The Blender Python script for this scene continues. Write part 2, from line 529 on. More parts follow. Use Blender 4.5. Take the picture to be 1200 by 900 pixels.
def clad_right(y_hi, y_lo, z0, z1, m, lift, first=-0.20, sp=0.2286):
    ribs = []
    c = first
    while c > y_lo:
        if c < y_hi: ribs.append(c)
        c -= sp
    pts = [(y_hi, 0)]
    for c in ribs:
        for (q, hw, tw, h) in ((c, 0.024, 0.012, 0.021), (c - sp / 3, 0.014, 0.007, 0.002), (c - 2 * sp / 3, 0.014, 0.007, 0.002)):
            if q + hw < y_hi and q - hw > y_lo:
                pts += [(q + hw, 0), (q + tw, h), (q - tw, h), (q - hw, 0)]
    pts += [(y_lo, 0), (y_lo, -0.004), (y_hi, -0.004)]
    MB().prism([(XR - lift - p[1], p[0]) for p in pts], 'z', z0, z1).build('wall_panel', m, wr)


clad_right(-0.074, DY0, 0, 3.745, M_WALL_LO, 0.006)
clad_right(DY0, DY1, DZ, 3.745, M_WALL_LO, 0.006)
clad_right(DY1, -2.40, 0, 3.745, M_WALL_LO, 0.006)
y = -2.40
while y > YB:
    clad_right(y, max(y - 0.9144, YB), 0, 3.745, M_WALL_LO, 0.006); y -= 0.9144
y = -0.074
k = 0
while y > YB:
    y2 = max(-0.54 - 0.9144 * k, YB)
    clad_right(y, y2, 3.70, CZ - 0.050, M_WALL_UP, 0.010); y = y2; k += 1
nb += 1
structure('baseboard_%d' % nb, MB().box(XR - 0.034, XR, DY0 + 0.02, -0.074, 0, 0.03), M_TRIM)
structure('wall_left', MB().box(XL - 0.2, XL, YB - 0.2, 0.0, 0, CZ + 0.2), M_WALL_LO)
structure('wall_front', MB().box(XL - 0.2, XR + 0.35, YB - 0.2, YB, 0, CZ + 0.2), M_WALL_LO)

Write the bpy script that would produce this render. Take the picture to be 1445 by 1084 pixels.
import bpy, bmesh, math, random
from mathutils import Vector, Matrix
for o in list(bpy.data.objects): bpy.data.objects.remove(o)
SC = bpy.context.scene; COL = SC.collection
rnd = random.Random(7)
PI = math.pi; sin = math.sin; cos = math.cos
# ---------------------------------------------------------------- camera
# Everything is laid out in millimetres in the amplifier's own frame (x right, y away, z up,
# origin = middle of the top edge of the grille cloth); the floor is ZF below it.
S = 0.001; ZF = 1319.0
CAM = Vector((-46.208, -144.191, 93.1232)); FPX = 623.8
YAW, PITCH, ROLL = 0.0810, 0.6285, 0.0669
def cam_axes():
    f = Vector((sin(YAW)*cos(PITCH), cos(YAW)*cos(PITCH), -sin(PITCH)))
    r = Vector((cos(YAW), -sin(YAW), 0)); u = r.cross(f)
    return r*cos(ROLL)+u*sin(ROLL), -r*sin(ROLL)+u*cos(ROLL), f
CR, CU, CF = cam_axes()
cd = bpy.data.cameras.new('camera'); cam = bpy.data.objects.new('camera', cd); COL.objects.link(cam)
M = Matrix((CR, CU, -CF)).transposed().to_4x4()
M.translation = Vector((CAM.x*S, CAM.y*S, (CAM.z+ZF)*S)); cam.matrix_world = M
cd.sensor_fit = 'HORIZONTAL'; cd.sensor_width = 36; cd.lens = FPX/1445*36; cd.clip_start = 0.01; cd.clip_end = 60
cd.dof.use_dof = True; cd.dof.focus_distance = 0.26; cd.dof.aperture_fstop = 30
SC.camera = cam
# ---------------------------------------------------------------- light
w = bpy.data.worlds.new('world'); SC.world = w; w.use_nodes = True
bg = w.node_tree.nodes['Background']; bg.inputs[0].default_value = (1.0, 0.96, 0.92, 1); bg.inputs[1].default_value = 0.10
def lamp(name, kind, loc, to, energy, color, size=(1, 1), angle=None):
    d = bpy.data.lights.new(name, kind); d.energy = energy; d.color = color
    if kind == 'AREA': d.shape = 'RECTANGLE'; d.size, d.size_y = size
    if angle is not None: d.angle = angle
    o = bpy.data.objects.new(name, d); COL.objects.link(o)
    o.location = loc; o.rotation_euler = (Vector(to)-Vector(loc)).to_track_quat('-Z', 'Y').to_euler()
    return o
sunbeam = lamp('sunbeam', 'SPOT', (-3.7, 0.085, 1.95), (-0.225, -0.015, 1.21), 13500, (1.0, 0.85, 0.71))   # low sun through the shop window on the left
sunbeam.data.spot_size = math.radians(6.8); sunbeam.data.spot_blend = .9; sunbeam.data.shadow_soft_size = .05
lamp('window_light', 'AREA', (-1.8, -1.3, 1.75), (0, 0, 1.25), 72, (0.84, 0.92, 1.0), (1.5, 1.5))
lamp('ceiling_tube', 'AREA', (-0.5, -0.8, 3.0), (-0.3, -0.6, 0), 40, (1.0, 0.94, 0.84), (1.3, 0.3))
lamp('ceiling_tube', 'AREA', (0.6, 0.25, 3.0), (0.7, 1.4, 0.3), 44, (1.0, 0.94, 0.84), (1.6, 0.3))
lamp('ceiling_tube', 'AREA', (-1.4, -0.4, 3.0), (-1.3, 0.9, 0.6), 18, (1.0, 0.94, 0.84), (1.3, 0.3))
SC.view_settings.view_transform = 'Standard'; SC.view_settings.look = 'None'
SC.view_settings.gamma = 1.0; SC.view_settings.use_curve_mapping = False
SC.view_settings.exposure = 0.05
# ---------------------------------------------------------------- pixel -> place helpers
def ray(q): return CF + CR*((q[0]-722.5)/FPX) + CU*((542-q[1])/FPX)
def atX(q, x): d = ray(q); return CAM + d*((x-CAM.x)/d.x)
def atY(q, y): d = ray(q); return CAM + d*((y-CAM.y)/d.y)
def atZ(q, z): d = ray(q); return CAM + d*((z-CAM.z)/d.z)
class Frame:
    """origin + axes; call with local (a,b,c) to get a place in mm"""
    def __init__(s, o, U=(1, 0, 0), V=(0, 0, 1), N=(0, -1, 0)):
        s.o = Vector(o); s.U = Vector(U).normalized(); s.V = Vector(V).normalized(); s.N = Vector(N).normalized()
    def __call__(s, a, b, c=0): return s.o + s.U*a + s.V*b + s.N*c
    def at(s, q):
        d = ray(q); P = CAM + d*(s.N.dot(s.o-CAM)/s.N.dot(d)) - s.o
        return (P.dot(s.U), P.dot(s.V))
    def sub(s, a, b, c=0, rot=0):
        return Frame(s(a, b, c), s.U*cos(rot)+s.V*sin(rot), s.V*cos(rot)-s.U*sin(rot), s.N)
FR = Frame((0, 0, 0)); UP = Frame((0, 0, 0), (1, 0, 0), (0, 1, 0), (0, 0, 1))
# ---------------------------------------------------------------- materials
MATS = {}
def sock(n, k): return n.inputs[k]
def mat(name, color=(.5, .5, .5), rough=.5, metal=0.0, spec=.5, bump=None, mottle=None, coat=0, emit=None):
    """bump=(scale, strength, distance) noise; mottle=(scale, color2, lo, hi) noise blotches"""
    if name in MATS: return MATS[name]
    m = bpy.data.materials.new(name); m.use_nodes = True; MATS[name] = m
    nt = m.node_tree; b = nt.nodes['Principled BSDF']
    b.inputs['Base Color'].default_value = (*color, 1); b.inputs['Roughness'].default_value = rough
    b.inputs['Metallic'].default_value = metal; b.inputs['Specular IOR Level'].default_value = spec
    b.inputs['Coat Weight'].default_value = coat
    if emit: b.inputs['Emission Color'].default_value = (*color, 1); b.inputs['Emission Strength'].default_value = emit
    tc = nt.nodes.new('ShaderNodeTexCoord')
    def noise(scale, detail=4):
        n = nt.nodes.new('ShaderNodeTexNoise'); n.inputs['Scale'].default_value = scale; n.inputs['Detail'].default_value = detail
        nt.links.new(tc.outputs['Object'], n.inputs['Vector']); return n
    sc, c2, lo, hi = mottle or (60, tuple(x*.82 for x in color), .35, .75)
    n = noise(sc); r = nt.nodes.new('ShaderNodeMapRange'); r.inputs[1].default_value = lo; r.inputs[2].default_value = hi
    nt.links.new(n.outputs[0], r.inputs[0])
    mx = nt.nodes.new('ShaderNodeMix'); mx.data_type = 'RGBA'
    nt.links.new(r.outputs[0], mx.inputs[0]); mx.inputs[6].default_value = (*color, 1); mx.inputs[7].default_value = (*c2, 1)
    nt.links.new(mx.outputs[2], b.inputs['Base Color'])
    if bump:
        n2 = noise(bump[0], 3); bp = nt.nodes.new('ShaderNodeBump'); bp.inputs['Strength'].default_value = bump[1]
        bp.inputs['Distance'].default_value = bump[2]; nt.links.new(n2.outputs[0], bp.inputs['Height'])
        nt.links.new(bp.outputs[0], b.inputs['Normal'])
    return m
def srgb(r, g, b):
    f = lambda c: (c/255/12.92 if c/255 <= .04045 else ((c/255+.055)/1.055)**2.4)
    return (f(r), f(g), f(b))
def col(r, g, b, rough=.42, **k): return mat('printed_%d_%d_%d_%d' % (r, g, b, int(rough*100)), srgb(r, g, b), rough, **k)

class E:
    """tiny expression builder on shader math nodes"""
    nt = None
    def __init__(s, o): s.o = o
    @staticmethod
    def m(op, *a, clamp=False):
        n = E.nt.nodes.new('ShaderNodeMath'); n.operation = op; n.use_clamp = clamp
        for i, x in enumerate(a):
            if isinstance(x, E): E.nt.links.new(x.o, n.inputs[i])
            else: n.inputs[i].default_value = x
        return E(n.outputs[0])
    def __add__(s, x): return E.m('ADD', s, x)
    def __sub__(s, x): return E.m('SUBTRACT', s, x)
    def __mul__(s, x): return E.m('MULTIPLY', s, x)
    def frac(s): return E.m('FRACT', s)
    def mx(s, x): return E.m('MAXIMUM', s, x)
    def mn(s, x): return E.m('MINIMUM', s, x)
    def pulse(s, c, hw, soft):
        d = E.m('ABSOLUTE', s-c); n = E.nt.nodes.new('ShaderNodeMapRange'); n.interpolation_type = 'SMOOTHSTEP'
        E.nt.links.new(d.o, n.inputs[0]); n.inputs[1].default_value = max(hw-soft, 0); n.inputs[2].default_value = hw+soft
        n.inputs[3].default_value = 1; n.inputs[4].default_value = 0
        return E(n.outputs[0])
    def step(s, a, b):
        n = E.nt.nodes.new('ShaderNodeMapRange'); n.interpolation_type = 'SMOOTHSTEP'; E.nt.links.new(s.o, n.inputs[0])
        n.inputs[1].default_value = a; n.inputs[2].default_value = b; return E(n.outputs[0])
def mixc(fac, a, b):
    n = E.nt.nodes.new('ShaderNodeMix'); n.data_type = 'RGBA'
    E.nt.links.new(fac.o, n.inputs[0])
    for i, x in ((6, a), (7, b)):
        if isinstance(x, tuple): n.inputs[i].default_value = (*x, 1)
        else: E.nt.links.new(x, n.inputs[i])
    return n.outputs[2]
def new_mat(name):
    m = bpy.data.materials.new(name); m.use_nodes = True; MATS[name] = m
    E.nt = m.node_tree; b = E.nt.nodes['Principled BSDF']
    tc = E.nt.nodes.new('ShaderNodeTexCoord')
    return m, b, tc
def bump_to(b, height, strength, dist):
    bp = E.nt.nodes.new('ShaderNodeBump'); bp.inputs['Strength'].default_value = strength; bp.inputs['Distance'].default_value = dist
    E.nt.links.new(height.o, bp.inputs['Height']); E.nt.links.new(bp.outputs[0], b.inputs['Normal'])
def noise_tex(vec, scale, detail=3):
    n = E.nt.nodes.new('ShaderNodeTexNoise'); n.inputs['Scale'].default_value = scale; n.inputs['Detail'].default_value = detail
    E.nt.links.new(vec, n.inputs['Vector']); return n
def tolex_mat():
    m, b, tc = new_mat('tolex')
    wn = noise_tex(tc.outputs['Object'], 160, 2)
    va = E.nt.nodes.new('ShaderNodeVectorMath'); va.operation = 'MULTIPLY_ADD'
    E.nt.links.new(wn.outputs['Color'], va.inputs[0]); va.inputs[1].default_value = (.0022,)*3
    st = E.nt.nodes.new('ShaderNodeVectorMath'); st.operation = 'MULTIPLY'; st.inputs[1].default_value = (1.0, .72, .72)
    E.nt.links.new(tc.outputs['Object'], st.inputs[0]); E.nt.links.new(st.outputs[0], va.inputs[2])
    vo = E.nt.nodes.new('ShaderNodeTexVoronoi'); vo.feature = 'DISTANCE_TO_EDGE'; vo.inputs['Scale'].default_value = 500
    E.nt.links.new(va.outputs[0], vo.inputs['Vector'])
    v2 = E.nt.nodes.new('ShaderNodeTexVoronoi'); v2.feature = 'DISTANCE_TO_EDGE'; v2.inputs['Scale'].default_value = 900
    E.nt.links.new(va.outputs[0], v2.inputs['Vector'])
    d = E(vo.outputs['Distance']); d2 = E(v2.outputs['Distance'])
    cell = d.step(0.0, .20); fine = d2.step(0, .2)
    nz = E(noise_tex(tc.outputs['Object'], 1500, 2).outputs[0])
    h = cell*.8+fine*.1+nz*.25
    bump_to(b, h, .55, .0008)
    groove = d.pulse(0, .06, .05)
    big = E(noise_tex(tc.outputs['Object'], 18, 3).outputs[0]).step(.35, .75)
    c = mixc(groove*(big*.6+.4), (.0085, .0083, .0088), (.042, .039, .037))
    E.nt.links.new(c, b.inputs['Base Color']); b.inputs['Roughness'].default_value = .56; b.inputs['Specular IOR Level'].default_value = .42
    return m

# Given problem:
Above is a listing; print exactly its lines from the one with "clad_right(DY1, -2.40, 0, 3.745, M_WALL_LO, 0.006)" through the one with "y2 = max(-0.54 - 0.9144 * k, YB)", and no other lines.

# Reply to the exercise:
clad_right(DY1, -2.40, 0, 3.745, M_WALL_LO, 0.006)
y = -2.40
while y > YB:
    clad_right(y, max(y - 0.9144, YB), 0, 3.745, M_WALL_LO, 0.006); y -= 0.9144
y = -0.074
k = 0
while y > YB:
    y2 = max(-0.54 - 0.9144 * k, YB)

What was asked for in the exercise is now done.